- [WRITTEN INSTRUCTION]
Exactly the lines from the start of the data through the line containing "q.build('collar_band', 'tee_blue', tee)" should be output, with both ends kept and nothing added.

[start DATASET SECTION]

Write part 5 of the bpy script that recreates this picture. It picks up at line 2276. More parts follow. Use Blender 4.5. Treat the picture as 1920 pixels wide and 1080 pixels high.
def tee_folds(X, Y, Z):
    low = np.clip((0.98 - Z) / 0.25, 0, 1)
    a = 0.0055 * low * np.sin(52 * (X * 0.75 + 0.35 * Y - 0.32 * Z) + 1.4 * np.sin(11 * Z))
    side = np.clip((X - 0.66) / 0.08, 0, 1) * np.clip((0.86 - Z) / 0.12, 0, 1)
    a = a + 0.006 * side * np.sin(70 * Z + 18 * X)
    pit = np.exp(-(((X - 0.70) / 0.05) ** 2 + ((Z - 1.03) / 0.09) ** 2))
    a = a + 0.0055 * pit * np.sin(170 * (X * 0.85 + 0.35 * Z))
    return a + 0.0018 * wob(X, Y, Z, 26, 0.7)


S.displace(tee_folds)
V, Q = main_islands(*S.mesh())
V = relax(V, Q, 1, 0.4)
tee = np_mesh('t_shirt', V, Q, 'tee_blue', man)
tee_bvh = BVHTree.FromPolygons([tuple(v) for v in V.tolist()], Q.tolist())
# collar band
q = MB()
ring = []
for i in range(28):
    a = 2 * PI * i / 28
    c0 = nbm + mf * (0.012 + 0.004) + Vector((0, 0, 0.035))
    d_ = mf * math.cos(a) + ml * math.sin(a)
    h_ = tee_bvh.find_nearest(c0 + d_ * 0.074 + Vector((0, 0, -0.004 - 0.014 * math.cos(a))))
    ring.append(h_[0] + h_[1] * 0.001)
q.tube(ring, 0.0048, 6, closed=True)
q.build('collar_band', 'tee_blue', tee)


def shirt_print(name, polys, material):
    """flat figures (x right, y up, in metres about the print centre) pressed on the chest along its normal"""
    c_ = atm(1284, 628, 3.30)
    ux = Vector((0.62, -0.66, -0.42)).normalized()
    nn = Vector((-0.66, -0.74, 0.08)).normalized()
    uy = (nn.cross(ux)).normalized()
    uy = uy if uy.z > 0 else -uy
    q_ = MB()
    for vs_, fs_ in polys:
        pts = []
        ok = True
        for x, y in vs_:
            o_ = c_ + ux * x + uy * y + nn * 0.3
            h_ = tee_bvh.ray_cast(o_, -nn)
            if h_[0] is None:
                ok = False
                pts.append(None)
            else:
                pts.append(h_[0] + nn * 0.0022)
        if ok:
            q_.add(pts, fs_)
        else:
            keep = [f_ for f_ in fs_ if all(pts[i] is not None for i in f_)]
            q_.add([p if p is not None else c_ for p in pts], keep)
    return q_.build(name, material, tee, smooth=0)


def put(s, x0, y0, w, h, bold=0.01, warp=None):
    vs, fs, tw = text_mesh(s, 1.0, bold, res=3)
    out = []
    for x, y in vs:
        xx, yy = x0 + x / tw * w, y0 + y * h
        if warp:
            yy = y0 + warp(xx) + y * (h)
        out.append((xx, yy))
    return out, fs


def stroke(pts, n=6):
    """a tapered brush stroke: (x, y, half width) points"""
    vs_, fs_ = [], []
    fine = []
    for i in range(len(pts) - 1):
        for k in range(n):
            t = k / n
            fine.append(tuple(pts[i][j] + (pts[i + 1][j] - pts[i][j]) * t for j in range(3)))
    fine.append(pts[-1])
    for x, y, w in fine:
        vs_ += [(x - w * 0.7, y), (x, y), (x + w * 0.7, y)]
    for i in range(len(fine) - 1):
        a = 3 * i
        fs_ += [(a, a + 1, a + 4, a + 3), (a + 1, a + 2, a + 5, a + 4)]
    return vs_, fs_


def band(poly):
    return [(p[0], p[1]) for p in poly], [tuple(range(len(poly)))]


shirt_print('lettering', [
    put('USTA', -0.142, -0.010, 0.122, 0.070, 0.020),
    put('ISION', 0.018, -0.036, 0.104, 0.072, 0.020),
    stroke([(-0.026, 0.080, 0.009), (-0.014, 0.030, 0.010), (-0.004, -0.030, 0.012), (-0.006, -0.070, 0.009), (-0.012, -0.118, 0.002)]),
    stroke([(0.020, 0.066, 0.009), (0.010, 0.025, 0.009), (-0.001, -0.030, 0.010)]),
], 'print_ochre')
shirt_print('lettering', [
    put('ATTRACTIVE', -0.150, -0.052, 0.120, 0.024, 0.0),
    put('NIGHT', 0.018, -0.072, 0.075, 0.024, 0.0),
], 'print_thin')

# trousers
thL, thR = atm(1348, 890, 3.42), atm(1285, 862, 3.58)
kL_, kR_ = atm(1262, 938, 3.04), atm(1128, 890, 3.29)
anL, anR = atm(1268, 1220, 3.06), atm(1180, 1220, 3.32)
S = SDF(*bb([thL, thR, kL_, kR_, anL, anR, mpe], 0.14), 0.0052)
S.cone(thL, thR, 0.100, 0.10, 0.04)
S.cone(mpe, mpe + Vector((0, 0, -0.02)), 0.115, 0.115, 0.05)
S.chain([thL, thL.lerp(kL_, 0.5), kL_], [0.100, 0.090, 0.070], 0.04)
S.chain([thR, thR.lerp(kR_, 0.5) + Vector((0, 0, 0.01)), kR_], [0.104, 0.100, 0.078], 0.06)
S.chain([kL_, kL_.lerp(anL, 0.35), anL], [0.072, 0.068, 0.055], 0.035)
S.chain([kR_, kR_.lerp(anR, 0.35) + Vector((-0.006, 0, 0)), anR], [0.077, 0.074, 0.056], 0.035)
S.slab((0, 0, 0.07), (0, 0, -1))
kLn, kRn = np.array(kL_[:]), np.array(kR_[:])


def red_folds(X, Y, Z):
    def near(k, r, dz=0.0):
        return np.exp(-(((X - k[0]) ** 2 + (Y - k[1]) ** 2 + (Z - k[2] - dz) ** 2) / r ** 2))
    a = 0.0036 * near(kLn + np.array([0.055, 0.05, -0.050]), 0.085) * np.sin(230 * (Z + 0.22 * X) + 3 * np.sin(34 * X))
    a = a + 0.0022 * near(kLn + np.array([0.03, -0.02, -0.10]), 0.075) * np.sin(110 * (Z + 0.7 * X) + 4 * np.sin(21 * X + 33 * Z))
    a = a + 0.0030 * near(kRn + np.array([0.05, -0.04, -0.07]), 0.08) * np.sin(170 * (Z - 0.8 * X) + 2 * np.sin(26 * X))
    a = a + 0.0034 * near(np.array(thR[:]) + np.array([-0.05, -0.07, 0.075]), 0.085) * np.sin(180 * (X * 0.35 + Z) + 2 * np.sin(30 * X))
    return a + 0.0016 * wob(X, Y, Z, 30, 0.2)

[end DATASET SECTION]

- [TASK ANSWER]
Write part 5 of the bpy script that recreates this picture. It picks up at line 2276. More parts follow. Use Blender 4.5. Treat the picture as 1920 pixels wide and 1080 pixels high.
def tee_folds(X, Y, Z):
    low = np.clip((0.98 - Z) / 0.25, 0, 1)
    a = 0.0055 * low * np.sin(52 * (X * 0.75 + 0.35 * Y - 0.32 * Z) + 1.4 * np.sin(11 * Z))
    side = np.clip((X - 0.66) / 0.08, 0, 1) * np.clip((0.86 - Z) / 0.12, 0, 1)
    a = a + 0.006 * side * np.sin(70 * Z + 18 * X)
    pit = np.exp(-(((X - 0.70) / 0.05) ** 2 + ((Z - 1.03) / 0.09) ** 2))
    a = a + 0.0055 * pit * np.sin(170 * (X * 0.85 + 0.35 * Z))
    return a + 0.0018 * wob(X, Y, Z, 26, 0.7)


S.displace(tee_folds)
V, Q = main_islands(*S.mesh())
V = relax(V, Q, 1, 0.4)
tee = np_mesh('t_shirt', V, Q, 'tee_blue', man)
tee_bvh = BVHTree.FromPolygons([tuple(v) for v in V.tolist()], Q.tolist())
# collar band
q = MB()
ring = []
for i in range(28):
    a = 2 * PI * i / 28
    c0 = nbm + mf * (0.012 + 0.004) + Vector((0, 0, 0.035))
    d_ = mf * math.cos(a) + ml * math.sin(a)
    h_ = tee_bvh.find_nearest(c0 + d_ * 0.074 + Vector((0, 0, -0.004 - 0.014 * math.cos(a))))
    ring.append(h_[0] + h_[1] * 0.001)
q.tube(ring, 0.0048, 6, closed=True)
q.build('collar_band', 'tee_blue', tee)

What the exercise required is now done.